If you are working from photos, you have to remembver that the camera tells lies. Distant hills/trees etc, will often look darker than if seen with the naked eye - this is one of the main problems of working from photos. The camera will "flatten" the scene. This is why it really helps to spend a good deal of time working from life before going on to work from photos, which is fraught with dangerous traps for the unwary, or un-practiced. So - work from life often, and while you are at it ... really analyze what you are looking at, compare one part of your subject with another by asking yourself the question - "is this bit darker, or lighter than that bit? How much darker, or lighter?" and all will be well. Honest.

11-03-2002, 10:41 AM
Jackie, what you say about rules and 'rules' is quite correct, of course. However, this must not detract from the artists own particular style of painting which is indeed unique. If we all start painting in anothers style and using their ideals and 'rules', then individul style will be lost. Once the Ground Rules have been learnt and understood, then 'modifying' them to suit individual styles can then begin.

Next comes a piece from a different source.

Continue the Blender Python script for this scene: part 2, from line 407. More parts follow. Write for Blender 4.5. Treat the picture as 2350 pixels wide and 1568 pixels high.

But this is getting away from the reason of this thread. Your method of teaching tone is excellent, the way I was taught was before photocopiers were commonplace. The method then was (in watercolour), to take a pure colour and paint a square with it, then add water bit by bit and paint further squares down in sequence. This has been previously mentioned in the Grey Scale.

The second part of the exercise was then to do the same horizontally, but merging the tones into each other.

The final part was then to guage distance using this graded chart for landscapes. It worked well. It's a pity that on occasions I neglect to put it into practice!!

All in all, this has been a very good Thread for learning new techniques of determining colour values.